Reemergence

After a lengthy hiatus, Film Journey is gearing up for new activity, so make sure your RSS feeds are well-oiled and in good working order. As Paul Brunick wrote in Film Comment some 18 months ago, the site has always been “updated on a schedule that’s leisurely but sustained,” and that will continue.

Last year, I became the web editor at UCLA Film & Television Archive (where I continue to work), and in my spare time published articles in the LA Weekly, hosted a monthly screening/discussion group at Echo Park Film Center, and helped with AFI Fest programming, blogging, and daily eblasts. Between that and giving my four-year-old daughter the attention she demands (and deserves), the blogging slowed from leisurely to laggard, but that will now improve.

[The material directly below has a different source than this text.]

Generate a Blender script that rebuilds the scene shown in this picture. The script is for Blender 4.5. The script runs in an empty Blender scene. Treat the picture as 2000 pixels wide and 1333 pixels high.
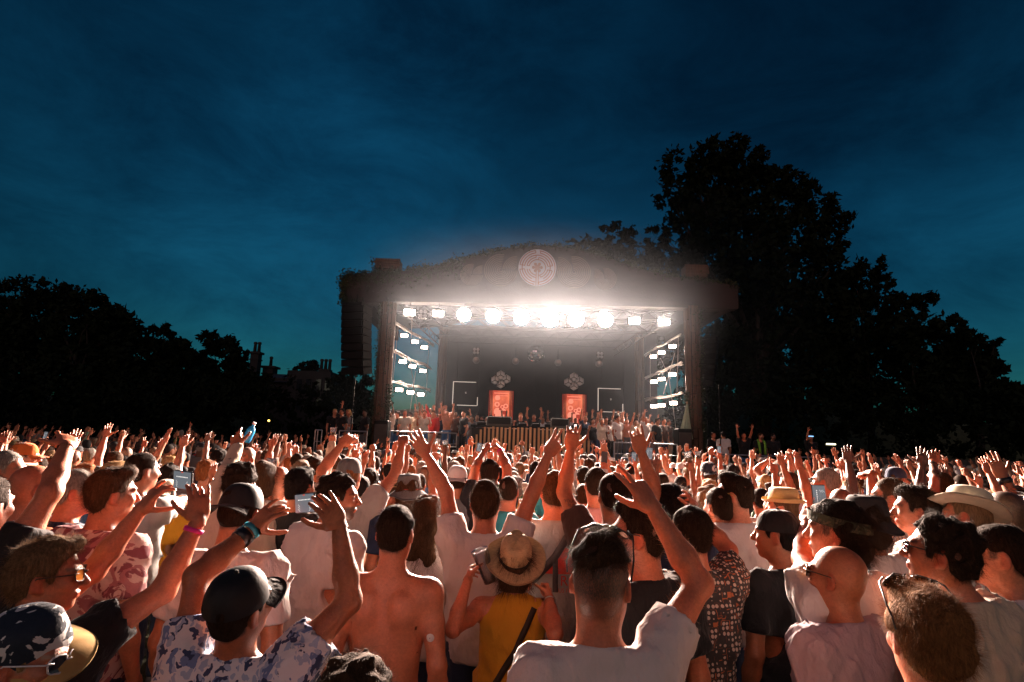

UCLA Film & Television Archive is a place that offers many rewards for a cinephile employee, and I want to take a moment to highlight some of our upcoming public programs. First, we’ve launched the “Universal Pictures: Celebrating 100 Years” series that will subsequently tour North America. You can download the PDF catalog, which includes a number of entries I wrote. In compiling the catalog, there was a communication error that resulted in two pieces being written for James Whale’s Show Boat (1936), so I’m publishing my entry here instead. The Archive is screening a new print of this rare and highly enjoyable movie this Saturday at 4:00 p.m. with actress/author Marilyn Knowlden and author/historian Miles Kreuger in person.

Widely considered the best film adaptation of the 1927 Kern and Hammerstein Broadway hit (itself based on a 1926 novel), this James Whale-directed musical about intrigues onboard a Mississippi River floating entertainment was so expensive, it forced the Laemmles to permanently sell their interest in Universal.

The cast includes many veterans of the musical’s various stage iterations, including Irene Dunne as ingénue Magnolia Hawks; Charles Winniger as her father and showmaster, Cap’n Andy; Helen Morgan as Julie LaVerne; Hattie McDaniel (who later became the first African American to win an Academy Award) as the maid Queenie and renowned baritone Paul Robeson as her husband Joe.

A large portion of Universal’s resources were devoted to the production, which included 58 sets and at least seven acres of backlot transformed into the riverside town of Boonville, complete with waterfront landing and hundreds of extras. Famed artist Doris Zinkeisen designed the period costumes, and Hammerstein himself adapted the screenplay.

Though mostly known for his films in Universal’s horror cycle (Frankenstein, The Old Dark House and The Invisible Man), Whale set aside his dry humor and expressionist shadows to replace them with a vibrant and highly detailed evocation of the turn-of-the-century Midwest. While the story retains its implicit racism (including an unfortunate blackface routine), Whale particularly bonded with star Robeson. Their mutual respect shines in Whale’s elegant camera moves and doting close-ups that make Robeson’s rousing performance of “Ol’ Man River” one of the film’s most memorable scenes.

It’s sadly ironic that the show-stopping appearance of Robeson—a committed social activist blacklisted in the Fifties—was partly responsible for Show Boat’s removal from the public eye. It remained out of circulation for decades before making appearances on cable television and VHS in the 1980s and ‘90s. It remains unavailable commercially on American home video today despite ranking 24th on the American Film Institute’s “Greatest Movie Musicals” and being placed on the Library of Congress’ National Film Registry in 1996.

If you live in Los Angeles and need to feed your big-screen movie fix before Saturday, I highly recommend tonight’s double feature at the Million Dollar Theater downtown. First, it’s the Archive-restored Mickey One (1965), directed by Arthur Penn and shot in crisp, unromantic black-and-white by Ghislain Cloquet (whose handiwork with Bresson you can see Saturday night at the Aero in 1969’s Une Femme douce). After that is the “rediscovered” film noir Blast of Silence (1961), in the public eye again after its recent Criterion DVD release. With standout atmospheric sequences and a rare second-person narration (serving in effect as the protagonist’s incriminating, cynical conscience), it’s a brutal and beautiful film.